- The mantra that still goes through my head when I think about Joshua is "He is out of my league" which is what I told my mother after our second date. While this may seem self-effacing, it is more that I still marvel at the fact that Joshua, who is the best at taking care of others, chose to spend his life with me.
- Joshua is dedicated. This dedication may put him in funny situations when the balance is off (see: past jobs) but it is the best for a marriage. There is nothing I could do or say or become that would get him to leave. Instead of taking this lightly, I try to be deserving of this devotion.
- Our house is exactly as I imaged having a house when I was a child and young adult. I love that we don't have matching sets of things, it is small so that we are always interacting with one another but still comfortable for our daily needs, and that I can move the furniture around often. In fact, the living room has had three configurations this month.

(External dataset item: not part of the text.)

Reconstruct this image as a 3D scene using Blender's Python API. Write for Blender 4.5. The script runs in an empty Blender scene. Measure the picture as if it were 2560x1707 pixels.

Joshua is always pleased with whatever happens, including the 20+ plants that move around in the living room, which makes me so happy.
- Not only does Joshua encourage me to pursue the right career and educational path, he always reminds me to think of creating balance in our lives.
And two items that I love about Joshua that also drive me slightly crazy:
- Joshua is a tireless workhorse. He spends all week being devoted to work and all weekend moving through household chores. He leaves little time for fun or downtime. This is awesome in that I will never be the wife who is wishing for assistance. However, I worry that he never takes a break -- what does that do for his mental and physical health?
- Because I'm not great at reading people's expressions, I am often attracted to folks who wear their emotions on their sleeves. Joshua is an open book, which makes it easy to know where his is at a given moment. However, at times, this creates a situation in which both of us are trying to take care of each other, based on the emotions we are sharing. Interestingly enough, during precana (the couples counseling that Catholics attend prior to marriage) the counselor noted that this would be our biggest challenge based on our Myers-Briggs results.
While Joshua and I are more opposites that we imagined we were when dating and engaged, I'm so grateful for our relationship and marriage.